Трифону. Мир не только на Украине, но и повсюду «кого-то» не устраивает. За Украиной явно просматривается другая цель-Россия. Кто читал историю России любого автора-Ключевского, Соловьева и др. -не может не сделать вывода, что во все века России не давали покоя-не только воевали с ней, но и вовлекали в свои войны, тем самым разоряя ее, на давая шансов на развитие. А почему? Да просто потому, что огромная, экономически развитая, богатая, а потому мощная Россия представлялась им чрезвычайно опасной для их интересов и даже самого существования. Об этом красноречиво говорит приписываемая Бисмарку мысль о том, что нельзя допустить крепкого союза России с Украиной и Белоруссией, ибо тогда она станет просто непобедимой! Нужно, мол, использовать все возможности для разжигания всяческих конфликтов внутри них и между ними. Соображаете на что пошли те $5млрд, о которых проболталась В. Нуланд? Сразу же после ВОВ Эйзенхауэр сказал, что Гитлер был дурак, что полез на Россию влоб, ведь всегда будет большой, слабо защищенный тыл.

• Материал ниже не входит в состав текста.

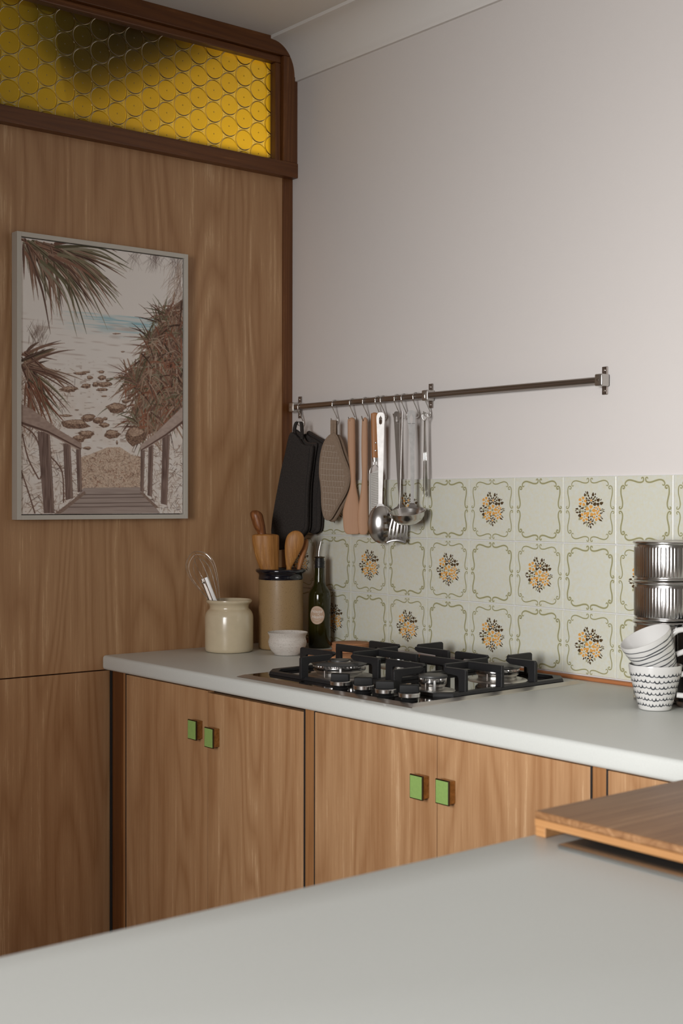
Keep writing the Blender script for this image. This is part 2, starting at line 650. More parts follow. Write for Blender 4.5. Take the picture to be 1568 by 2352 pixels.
# rear wall behind the photographer, with the window that lights the room
WX0, WX1, WZ0, WZ1 = 2.00, 3.32, 0.92, 2.24
rear = thing('wall_rear', 'plain painted wall with the window', 'wall', (0, ROOM_Y, 0))
del rear['category']
struct(rear)
box('plaster', -0.1, WX0, ROOM_Y - 0.1, ROOM_Y, 0, CEIL, 'far_wall', rear)
box('plaster', WX1, ROOM_X + 0.1, ROOM_Y - 0.1, ROOM_Y, 0, CEIL, 'far_wall', rear)
box('plaster', WX0, WX1, ROOM_Y - 0.1, ROOM_Y, 0, WZ0, 'far_wall', rear)
box('plaster', WX0, WX1, ROOM_Y - 0.1, ROOM_Y, WZ1, CEIL, 'far_wall', rear)
win2 = thing('window_2', 'white window frame', 'window', (2.66, ROOM_Y, WZ0))
del win2['category']
struct(win2)
box('jamb', WX0, WX0 + 0.05, ROOM_Y - 0.06, ROOM_Y + 0.01, WZ0, WZ1, 'white_glaze', win2)
box('jamb', WX1 - 0.05, WX1, ROOM_Y - 0.06, ROOM_Y + 0.01, WZ0, WZ1, 'white_glaze', win2)
box('window_head', WX0, WX1, ROOM_Y - 0.06, ROOM_Y + 0.01, WZ1 - 0.05, WZ1, 'white_glaze', win2)
box('window_sill', WX0, WX1, ROOM_Y - 0.06, ROOM_Y + 0.03, WZ0, WZ0 + 0.05, 'white_glaze', win2)

# coved cornice
prof = [(WALLY, 2.499), (-0.004, 2.499), (-0.004, 2.509)]
for i in range(13):
    a = i / 12 * PI / 2
    prof.append((-0.084 + 0.078 * math.cos(a), 2.512 + 0.090 * math.sin(a)))
prof += [(-0.09, 2.603), (-0.09, CEIL), (WALLY, CEIL)]
V = [(0.0, y, z) for y, z in prof] + [(ROOM_X, y, z) for y, z in prof]
n = len(prof)
F = [(i, (i + 1) % n, n + (i + 1) % n, n + i) for i in range(n)] + [tuple(range(n))[::-1], tuple(range(n, 2 * n))]
struct(auto_smooth(mk('trim_1', V, F, 'ceiling', smooth=True), 40), 'coved plaster cornice')

# left wall: veneered panels with a stained upright in the corner and a transom above
wall_left = thing('wall_left', 'oak veneer panelled wall', 'wall', (0, 0, 0))
del wall_left['category']
struct(wall_left)
box('core', -0.09, -0.022, ROOM_Y, 0.1, 0, 2.215, 'dark_gap', wall_left)
box('panel', -0.021, 0.0, -1.45, -0.0315, 0.8615, 2.2245, 'veneer', wall_left, bev=0.0008)
box('panel', -0.021, 0.0, -1.45, -0.5885, 0.0, 0.8585, 'veneer', wall_left, bev=0.0008)
box('panel', -0.021, 0.0, -2.35, -1.453, 0.8615, 2.2245, 'veneer', wall_left, bev=0.0008)
box('panel', -0.021, 0.0, -2.35, -1.453, 0.0, 0.8585, 'veneer', wall_left, bev=0.0008)
box('plaster', -0.09, 0.0, ROOM_Y, -2.353, 0, CEIL, 'far_wall', wall_left)
struct(box('trim_2', -0.02, 0.001, -0.0305, WALLY, 0.9, 2.2245, 'mahogany_v', bev=0.001), 'stained timber upright in the corner')

# amber transom
win1 = thing('window_1', 'amber bottle-bottom glass transom in a stained timber frame', 'window', (0, -0.9, 2.22))
del win1['category']
struct(win1)
TY0, TY1, TZ0, TZ1 = -2.35, -0.0653, 2.2655, 2.5455
o = box('sill_rail', -0.04, 0.0265, TY0, WALLY, 2.2235, TZ0, 'mahogany', win1, bev=0.002)
box('head_rail', -0.04, 0.024, TY0, WALLY, 2.5655, CEIL, 'mahogany', win1, bev=0.0015)
box('stile', -0.04, 0.0235, -0.0445, WALLY, TZ0 + 0.0005, 2.565, 'mahogany_v', win1, bev=0.0015)
box('head_bead', -0.04, 0.013, TY0, -0.0455, TZ1, 2.565, 'mahogany', win1, bev=0.003)
box('stile_bead', -0.04, 0.013, -0.0653, -0.0455, TZ0 + 0.0005, TZ1 - 0.0005, 'mahogany_v', win1, bev=0.003)
box('sill_bead', -0.04, 0.004, TY0, -0.066, TZ0 - 0.01, TZ0 + 0.0003, 'mahogany', win1, bev=0.001)
PX = -0.012
DZ, DY = 0.0598, 0.0504
rp = [(0.0, 0.0007), (0.0010, 0.0006), (0.0022, 0.0002)]
for k in range(1, 9):
    r = 0.0022 + 0.0029 * k
    rp += [(r - 0.0014, 0.00062), (r, 0.0001)]
rp += [(0.0268, 0.0004), (0.0277, 0.0019), (0.0286, 0.0024), (0.0294, 0.0)]
V, F = lathe_data(rp, 40)
V = [(z, x, y) for x, y, z in V]
rme = bpy.data.meshes.new('roundel')
rme.from_pydata(V, [], F)
rme.materials.append(M['amber'])
smooth_mesh(rme)
wv, wf = [], []
cols = int((-0.0571 - (-1.45)) / DY) + 1
for c in range(-1, cols):
    y = -0.0571 - DY * c
    zoff = 2.2830 if c % 2 else 2.3046
    zoff -= DZ * 2
    if c % 2 == 0:
        zoff = 2.2830 - DZ * 2 + DZ / 2
    for k in range(9):
        z = zoff + DZ * k
        if not (TZ0 - 0.029 < z < TZ1 + 0.029):
            continue
        if y - 0.03 < TY1 and y > -1.42 and c >= 0:
            ob = link('roundel', rme, win1, True, (PX, y, z))
        # web of glass round this roundel: hexagonal cell minus the disc
        b0 = len(wv)
        for i in range(24):
            a = 2 * PI * i / 24
            ca, sa = math.cos(a), math.sin(a)
            hexr = 1e9
            for ny, nz in ((0, 1), (0, -1), (1, .5), (1, -.5), (-1, .5), (-1, -.5)):
                vy, vz = ny * DY, nz * DZ
                L2 = math.hypot(vy, vz)
                dd = (ca * vy + sa * vz) / L2
                if dd > 1e-6:
                    hexr = min(hexr, L2 / 2 / dd)
            hexr = max(hexr, 0.0293)
            wv.append((PX - 0.0001, y + 0.0292 * ca, z + 0.0292 * sa))
            wv.append((PX - 0.0001, y + hexr * ca, z + hexr * sa))
        for i in range(24):
            j = (i + 1) % 24
            wf.append((b0 + 2 * i, b0 + 2 * j, b0 + 2 * j + 1, b0 + 2 * i + 1))
mk('pane', wv, wf, 'amber_web', win1, True, recalc=False)
# added dark slab behind the transom, shaped to throw the dark band on its glass
blocker = [(-.67, 2.64), (-.615, 2.325), (-.53, 2.270), (-.33, 2.365), (-.09, 2.500), (-.035, 2.64)]
V = [(x, y, z) for x in (-0.115, -0.15) for y, z in blocker]
tag(mk('transom_blocker', V, [tuple(range(6)), tuple(range(11, 5, -1))] + [(i, (i + 1) % 6, 6 + (i + 1) % 6, 6 + i) for i in range(6)], 'blocker_dark'), 'added dark slab blocking light behind the amber transom', 'blocker')

# ------------------------------------------------------------------- tiles
box('grout', 0.0, 2.72, 0.0006, WALLY + 0.001, 0.9, 1.3575, 'grout', wall_back)
TP = 0.152
TH = 0.0750


def T(X, Y):      # studied tile drawing (units of 1270 x 1575) -> tile metres
    return np.array(((X - 805) / 1270 * 0.152, -(Y - 850) / 1575 * 0.152))


S1 = [(742, 158), (738, 128), (765, 118), (782, 150), (772, 200), (725, 226), (650, 222), (560, 192), (470, 172), (405, 190), (368, 235), (368, 280), (395, 297), (418, 272)]
S2 = [(322, 338), (312, 362), (342, 362), (352, 322), (318, 298), (282, 322), (268, 400), (272, 490), (292, 590), (308, 690), (300, 775), (268, 822), (235, 812), (236, 778), (262, 772)]
BOUQ_BIG = [  # flower centres: x, y, petal ring, petals, petal size, colour
    (820, 872, 78, 5, 46, 'orange', 'sage', 30), (632, 655, 66, 5, 38, 'orange', 'sage', 16), (676, 1016, 66, 6, 34, 'orange', 'sage', 17),
    (998, 830, 44, 5, 22, 'orange', 'brown', 12), (976, 1000, 62, 6, 26, 'orange', 'brown', 13), (840, 632, 56, 7, 21, 'brown', 'orange', 24), (825, 1130, 52, 6, 24, 'brown', 'orange', 22)]
LEAF = [(750, 450, 30, 18), (708, 435, 18, 8), (688, 500, 34, 18), (770, 515, 34, 14), (885, 490, 42, 22), (942, 482, 24, 11), (935, 548, 22, 14), (725, 580, 26, 14), (735, 632, 22, 11),
        (748, 705, 36, 28), (1012, 620, 38, 30), (1090, 695, 40, 28), (1005, 715, 34, 30), (930, 712, 40, 30), (1075, 615, 24, 9), (975, 575, 20, 9), (942, 630, 24, 15), (762, 600, 16, 9),
        (565, 770, 30, 17), (625, 812, 32, 18), (490, 830, 34, 17), (465, 872, 18, 9), (495, 912, 30, 16), (560, 905, 28, 18), (690, 845, 18, 10), (690, 892, 18, 10), (560, 985, 34, 32), (920, 795, 16, 8),
        (670, 1165, 30, 13), (716, 1145, 26, 11), (780, 1235, 22, 9), (830, 1252, 28, 17), (890, 1190, 24, 11), (1070, 1090, 40, 15), (1106, 1048, 22, 11), (1080, 1015, 18, 9), (1070, 860, 26, 9), (1110, 830, 22, 8),
        (1146, 842, 18, 7), (1145, 886, 22, 8), (1105, 912, 18, 9), (1076, 930, 26, 12), (780, 1030, 26, 15), (826, 1010, 18, 9), (866, 1008, 20, 10), (890, 1078, 16, 8), (588, 826, 14, 8)]
LEAF_S = [(714, 775, 36, 26), (565, 1062, 36, 28), (742, 1205, 34, 16), (938, 1150, 32, 20), (630, 885, 32, 20), (722, 500, 28, 16), (910, 575, 26, 17), (560, 860, 36, 18), (1120, 870, 26, 14), (660, 790, 20, 13)]


def tile_mesh(name, flowers, cut=0.0):
    zb = -TH + cut
    mats = ['glaze', 'olive', 'olive_dark', 'orange', 'brown', 'sage']
    V, F, MI = [], [], []

    def add(v, f, mi):
        o = len(V)
        V.extend(v)
        F.extend(tuple(i + o for i in q) for q in f)
        MI.extend([mi] * len(f))
    e, fr, bk = 0.0016, -0.0022, 0.004
    rings = [[(-TH, bk, zb), (TH, bk, zb), (TH, bk, TH), (-TH, bk, TH)],
             [(-TH, fr + e, zb), (TH, fr + e, zb), (TH, fr + e, TH), (-TH, fr + e, TH)],
             [(-TH + e * .4, fr + e * .3, zb + e * .4), (TH - e * .4, fr + e * .3, zb + e * .4), (TH - e * .4, fr + e * .3, TH - e * .4), (-TH + e * .4, fr + e * .3, TH - e * .4)],
             [(-TH + e, fr, zb + e), (TH - e, fr, zb + e), (TH - e, fr, TH - e), (-TH + e, fr, TH - e)]]
    v = sum(rings, [])
    f = [(i * 4 + k, i * 4 + (k + 1) % 4, (i + 1) * 4 + (k + 1) % 4, (i + 1) * 4 + k) for i in range(3) for k in range(4)] + [(12, 13, 14, 15)]
    add(v, f, 0)

    def flat(dep):
        return lambda p: (float(p[0]), fr - dep, float(p[1]))
    w1, w2 = (0.0030, 0.0007) if flowers else (0.0042, 0.0009)
    for S in (S1, S2):
        for sx in (1, -1):
            for sy in (1, -1):
                pts = [T(*p) * np.array((sx, sy)) for p in S]
                pts = catmull(pts, 4)
                n_ = len(pts)
                tp = [min(1.0, 0.45 + 0.55 * max(0.0, math.sin(PI * i / (n_ - 1))) ** 0.5) for i in range(n_)]
                if cut:
                    pts = [np.array((p[0], p[1] * (0.90 if p[1] < 0 else 1.0))) for p in pts]
                add(*ribbon_data(pts, [w1 * t for t in tp], flat(0.00008)), 1)
                add(*ribbon_data(pts[2:-2], [w2 * t for t in tp[2:-2]], flat(0.00014)), 2)
    if flowers:
        def ell(cx, cy, a, b, ang, mi, dep, pointed=False):
            vs = []
            N_ = 10
            for i in range(N_):
                t = 2 * PI * i / N_
                x, y = a * math.cos(t), b * math.sin(t)
                if pointed:
                    y *= (1 - 0.55 * math.cos(t)) * 0.85
                X = cx + x * math.cos(ang) - y * math.sin(ang)
                Y = cy + x * math.sin(ang) + y * math.cos(ang)
                p = T(X, Y)
                vs.append((float(p[0]), fr - dep, float(p[1])))
            add(vs, [tuple(range(N_))], mi)
        idx = {'orange': 3, 'brown': 4, 'sage': 5}
        for cx, cy, ring, npet, ps, c1, c2, cs in BOUQ_BIG:
            for k in range(npet):
                a = 2 * PI * k / npet - PI / 2 + 0.2
                ell(cx + ring * math.cos(a), cy + ring * 1.15 * math.sin(a), ring * 0.58, ring * math.sin(PI / npet) * (1.02 if c1 == 'orange' else 0.72), a + PI, idx[c1], 0.00012, c1 == 'orange')
            ell(cx, cy, cs, cs * 1.1, 0, idx[c2], 0.00014)
        for L_, mi in ((LEAF_S, 5), (LEAF, 4)):
            for x, y, a, b in L_:
                ang = math.atan2(y - 860, x - 815) + 0.25 * math.sin(x * 0.7 + y)
                ell(x, y, a * 1.16, b * 1.45, ang, mi, 0.0001 if mi == 5 else 0.00015, True)
    me = bpy.data.meshes.new(name)
    me.from_pydata(V, [], F)
    for mm in mats:
        me.materials.append(M[mm])
    me.polygons.foreach_set('material_index', MI)
    me.update()
    return me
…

По его мнению, Россию надо брать как медведя в берлоге-обложить охотниками и сунуть факел, чтоб потом бить наверняка. И начали было обкладывать военными базами, но помешал процесс деколонизации, но зато потом продолжили и продолжают до сих пор, об этом хорошо говорил Путин. А совсем недавно Х.Клинтон прямо заявила: мы не позволим Путину создать второй СССР! Убежден: именно отсюда и «растут ноги» многих конфликтов и войн, в частности!-на Украине.
Евгений, все четко сказано. Шапо!
А не валят и с больной гоовы на зхдоровую, эмициональный вы мой?